1999

Army defectors 'training militias to kill UN forces'

Monday, October 11, 1999

EAST TIMOR



Attack force: recruits listen to a briefing by Aitarak company commander Domingos Pereira before training in West Timor.

AGENCE FRANCE-PRESSE in Singapore

Pro-Jakarta militias are reportedly being trained in guerilla warfare by Indonesian military defectors with the aim of killing Australian soldiers heading a multinational force in East Timor.

A three-day visit by Singapore's Sunday Times newspaper to four militia training camps near areas along the border between East and West Timor was the first by foreign or local media, a report datelined Atambua in West Timor said.

It said the training of the militias was being led by 450 East Timorese soldiers who defected from the Indonesian army after its pullout from the territory last month.

Captain Domingos Pereira, a company commander of the notorious Aitarak militia, told the paper the fighters hoped to step up cross-border incursions and sporadic attacks against Australian soldiers after a month or two.

"We don't have a chance in a conventional war," Pereira said at the camp near a Catholic cemetery and hidden by trees, where 730 militiamen were undergoing fitness training.

"But we can make it very painful for them in a guerilla war. The Australians must die for what they have done to my men and their families."

Aitarak is believed to have caused much of the destruction in East Timor in the weeks after the territory's people voted overwhelmingly for independence from Indonesia in a United Nations-organised August 30 ballot.

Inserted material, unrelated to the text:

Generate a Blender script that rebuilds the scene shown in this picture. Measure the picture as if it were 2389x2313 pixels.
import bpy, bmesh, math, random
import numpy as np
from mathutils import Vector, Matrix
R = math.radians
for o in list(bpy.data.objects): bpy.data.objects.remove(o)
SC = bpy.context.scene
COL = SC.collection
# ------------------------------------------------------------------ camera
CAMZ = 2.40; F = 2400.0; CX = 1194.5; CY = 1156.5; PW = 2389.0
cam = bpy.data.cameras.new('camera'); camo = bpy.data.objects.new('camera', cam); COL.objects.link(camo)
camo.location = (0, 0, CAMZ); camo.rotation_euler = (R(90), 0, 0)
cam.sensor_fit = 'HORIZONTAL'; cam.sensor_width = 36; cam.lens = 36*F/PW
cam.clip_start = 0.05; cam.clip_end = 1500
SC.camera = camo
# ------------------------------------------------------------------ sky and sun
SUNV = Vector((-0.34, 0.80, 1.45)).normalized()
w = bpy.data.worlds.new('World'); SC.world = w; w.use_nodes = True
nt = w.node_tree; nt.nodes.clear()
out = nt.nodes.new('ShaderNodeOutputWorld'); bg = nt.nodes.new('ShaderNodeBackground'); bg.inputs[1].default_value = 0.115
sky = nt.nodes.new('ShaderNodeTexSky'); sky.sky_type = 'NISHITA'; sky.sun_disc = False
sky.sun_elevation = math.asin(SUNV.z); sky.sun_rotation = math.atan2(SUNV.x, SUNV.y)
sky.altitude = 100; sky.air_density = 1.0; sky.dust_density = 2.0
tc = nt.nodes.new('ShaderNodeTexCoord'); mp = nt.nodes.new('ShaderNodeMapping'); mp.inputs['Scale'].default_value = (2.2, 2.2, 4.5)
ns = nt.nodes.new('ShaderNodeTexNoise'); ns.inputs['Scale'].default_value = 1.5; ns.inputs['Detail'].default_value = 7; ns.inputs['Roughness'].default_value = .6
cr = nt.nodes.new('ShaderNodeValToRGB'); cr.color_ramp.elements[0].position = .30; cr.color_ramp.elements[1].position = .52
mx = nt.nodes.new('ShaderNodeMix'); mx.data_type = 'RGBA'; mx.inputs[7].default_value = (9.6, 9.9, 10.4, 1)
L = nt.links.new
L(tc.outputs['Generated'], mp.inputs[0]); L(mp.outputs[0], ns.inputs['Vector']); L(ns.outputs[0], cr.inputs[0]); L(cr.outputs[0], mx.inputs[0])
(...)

The Aitarak militias in training were men in their 20s from nearby refugee camps, who carried arms from World War II and expected to get more M-16 rifles.

"We don't need sophisticated equipment to rip apart a white man's head. We can do it with our bare hands," said one recruit named Roberto Gama.

Part of the men's training included indoctrination on how the East Timorese had suffered at the hands of the Australian peacekeepers, as well as how to identify Australian troops by their uniforms and methods of operation, the report said.

One of the Aitarak platoon leaders, Lieutenant Mariano Goncalves, admitted most of the men had very little basic military knowledge, but they were willing to die for East Timor.

"Psychologically, we are prepped up more than the average Australian soldier, who is probably thinking about what a nice life he left behind in Australia for the horrors in East Timor," he said.